UK's New Crypto Regulations: A Potential Pitfall for Unprepared Businesses

The UK's Financial Conduct Authority has introduced proposed crypto regulations that may broaden the definition of custody, potentially affecting platforms and software providers that do not consider themselves custodians. The FCA's Cryptoasset Perimeter Guidance, published recently, highlights several technical complexities that firms handling client crypto assets must be aware of. A key aspect of the rules is the 24-hour threshold for custody, where any firm holding client assets for more than a day during trade settlement may be classified as a regulated custodian, requiring a full safeguarding license.
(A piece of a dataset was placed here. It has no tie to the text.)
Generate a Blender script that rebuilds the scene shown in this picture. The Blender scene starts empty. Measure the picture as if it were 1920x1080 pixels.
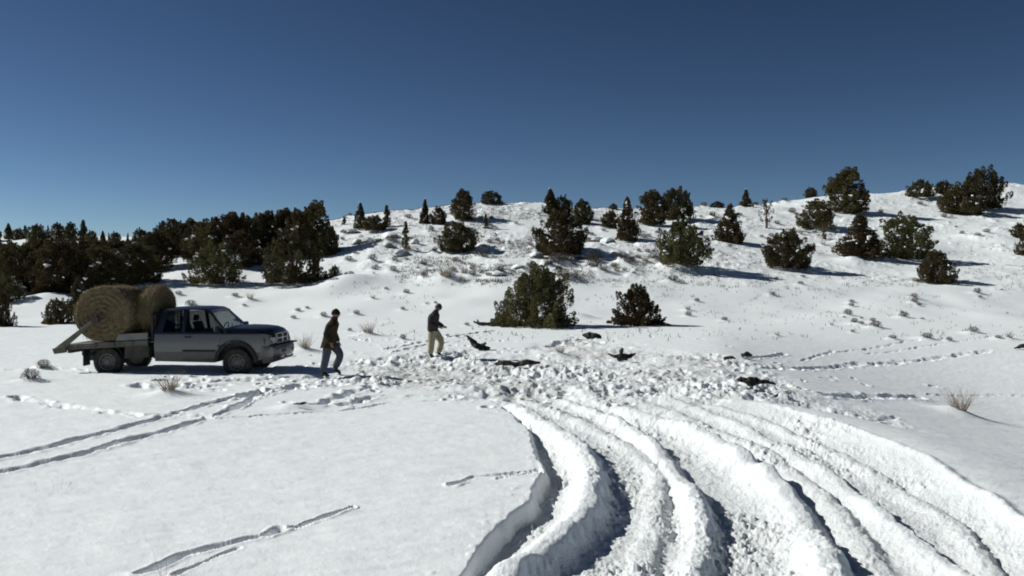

Additionally, validators and node operators must exercise caution, as providing 'added value' features such as user dashboards or yield tools may lead to a loss of exemption and require full approval for arranging staking. The FCA aims to strengthen consumer protections and support fair markets with these new regulations. Notably, the guidelines address 'shadow custody' and stablecoin issuance, emphasizing that only UK-based issuers managing the entire lifecycle of stablecoins will be considered legal. The FCA is seeking feedback on these proposals until June 3, 2026, and plans to publish finalized rules later this summer. All entities providing crypto services must transition from the current money-laundering registration system to a stricter approval regime under the Financial Services and Markets Act, with a five-month application window from September 30, 2026, to February 28, 2027.